EDITORIAL: Turkey’s future policy in Somalia must focus on institution rebuilding

The outgoing Somali president Farmajo [L] and Turkish ambassador Mehmet Yelmez [R] [Photo: Villa Somalia]

EDITORIAL | One of the hottest stories in Somalia this week is the status of Somalia-Turkey relations. Somalis, and Turks, are marking ten years of re-established relations and as reflected in colorful languages from both politicians and government officials, Ankara has earned lots of points in helping alleviate Somalia’s daily problems.

From aid relief to education scholarships to security support, there has been little to find about Turkey in Somalia that hasn’t gone as expected.

The story began in August 2011. Recep Tayyip Erdogan, then Prime Minister of Turkey arrived on the scene in Mogadishu as Somalia battled one of its worst droughts in nearly five decades. Coupled with a brutal al-Shabaab, the drought had forced thousands into local camps as well as refugee camps in neighboring Kenya. It was a sad tale as world media portrayed stories of dying malnourished babies.

By visiting Mogadishu, Erdogan became the first global leader to tour Somalia in its post-Siad Barre years. But breaking the ice of fear in traveling to Somalia was just the first victory. Turkey also showed the world that Somalia needed help and that Ankara would be the first to lend a hand.

On Thursday, Turkey’s Foreign Minister said in a statement the visit ten years ago had set a historic motion and became a “source of inspiration for the whole world and raised Somalia’s hopes.”

It is true that Turkey re-established ties only ten years ago. These two countries have been relating for the last three centuries, mostly through trade and also politically and culturally during the Ottoman Empire. So it is possible that Turkey knew something about Somalia that others didn’t. Somalia, a resource-wealthy country simply needed a boost to turn its people into a productive lot.

Since then, Turkish officials say they have pumped into Somalia about $1 billion in terms of security support, humanitarian aid, and other socio-economic programs. Yet given the scale of problems the country had been in, it may be understandable that even Turkish support has not yet brought back all of Somalia’s mojo.

So where should the relations head from now? We think ten years has served enough lessons. The Turkish people have largely stayed out of Somalia’s politics, as opposed to many other partners of Mogadishu. But this does not mean they have no political desires in engaging with Somalia.

Ten years ago, Erdogan visited a camp for the displaced accompanied by then-President Sheikh Sharif Ahmed. The country was just transitioning to a federal government. Erdogan’s gesture of holding the arm of a malnourished infant became a front-page depiction of the situation in Mogadishu. It surely helped move donations towards the crisis then.

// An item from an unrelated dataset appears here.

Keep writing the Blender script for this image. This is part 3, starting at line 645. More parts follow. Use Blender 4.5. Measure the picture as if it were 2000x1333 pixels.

Today, Somalia still faces old problems: Insecurity, drought, poor infrastructure, and generally collapsed institutions. The next ten years of Somalia-Turkey relations must seek to rebuild institutions. It is not entirely true that Turkey is apolitical in Somalia. Somalia political leaders may be likable in Ankara or distasted, something that can affect how deep Turkey engages with Somalis. There is evidence even from the last three Presidents that their level of engagement has differed, probably because all these leaders have different views about Turkey.

By building permanent institutions like the military, government agencies, and other structures, Tukey can help stabilize Somalia regardless of who is in power. Somalia at the moment doesn’t just need humanitarian aid, it needs a systematic skills transfer to aid its nascent industries or sectors. Turkey with its developed technology and human resources can be handy.

That is useful for Somalia in the long run because Mogadishu isn’t the only ‘friend’ of Turkey in Africa. In fact, Turkey’s Africa Policy Initiative that began in 1998 has amassed lots of influence across the continent. Turkey has raised its number of embassies in Africa from 12 to 44 in 20 years and has seen more African countries open embassies in Turkey to 36. An Observer member of the African Union since 2005, Turkey says it is banking on “historical experience, social, political and cultural accumulation…and resources” to enhance ties with the continent.

And Ankara says it is doing that based on establishing political, humanitarian, economic, and cultural relations on bilateral, regional, continental, and global levels. By doing that, they will need peaceful, stable, and secure countries to engage with. It is only useful for Somalia that such ties focus on establishing government organizations that can outlast individual political ambitions.